The best of both world’s concept rests upon NI alignment with EU law (which, in truth, the Stormont brake or even the sovereign UK Government is powerless to ultimately veto such as the way by the Framework treaty is constructed and flows into binding UK law via section 7A).
This means, incrementally, NI will become ever more tightly bound within the noose of an economic United Ireland, with trade and governing law increasingly diverging from GB and converging with the EU via the gateway of the Republic of Ireland.
Accordingly, it is the deceptive lure of the ‘best of both worlds concept’, which is based on fundamentally flawed and unconstitutional foundations, which in fact poses a great danger and is the most alarmingly misguided of Mr Robinson’s comments.
The former DUP leader also talks about using Stormont as a base by which to press for further change. I do hope Mr Robinson at least had the courtesy to thank Doug Beattie for lending him his clothes.
This argument misunderstands the Protocol and Framework. The obligation in Stormont is to implement, and thus embed, the offensive provisions which subjugate the Union. This is beyond any doubt (see JR181 (3) and Rooney).
How does one both challenge and implement simultaneously?
Put another way, how can one be a fireman and an arsonist at the same time?
It is clear Mr Robinson is seeking to create momentum behind those who have set their mind on returning to Stormont, for various reasons- including some selfish- and at this stage there is little such persons wouldn’t accept in order to achieve that objective.
The DUP’s tests, and the core shared unionist objectives, have been framed as pure questions of legal reality. What Mr Robinson and others are now trying to do is shift the terrain, making these matters questions of more abstract political theory.

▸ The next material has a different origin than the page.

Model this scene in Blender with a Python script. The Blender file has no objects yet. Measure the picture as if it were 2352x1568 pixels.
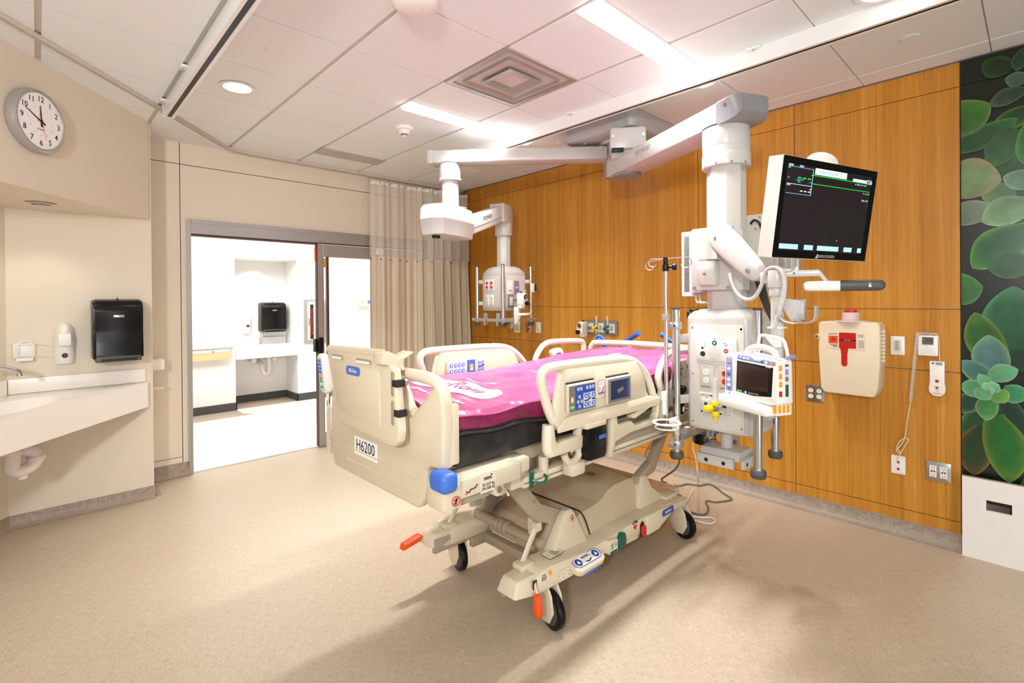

This is so because a terrain of more abstract political theory allows for fudge, wriggle room and making more generalised arguments- sidestepping the more rigid legal tests (upon which the seven key tests and core unionist demands have been based).
In short form, those who want to now surrender on the fundamental legal tests which underpin the DUP mandate and unionist anti-Protocol position, are seeking to do so by instead framing the issue as one of abstract politics.
Whilst the law is what it is, and leaves no room for manoeuvre, a more political terrain allows for spin, subjective analysis and re-framing of that which were once fundamental tests into something different altogether.
Those who say an internal unionist civil war over the most fundamental of principles has started are not quite correct. Instead, what is happening is that there is a manoeuvres afoot trying to set the terrain over which such an almighty battle is going to be fought.
It is important that the future approach of unionism is determined by analysing the issues, the promises, the commitments and the mandates, with intellectual honesty.
There may well be an argument (I wouldn’t agree with it) that as a matter of abstract political theory it is better, for the future of the Union, to sacrifice rigid legal constitutional principles now for the greater good. But if some want to make that argument, then at least be honest about it. Don’t pretend you are acting compatibly with the Acts of Union, don’t pretend you are meeting the seven key tests which- over two elections- the vast majority of unionists voted for, and most of all don’t pretend the approach you are advocating removes the Irish Sea border.
We haven’t come this far, to only come this far.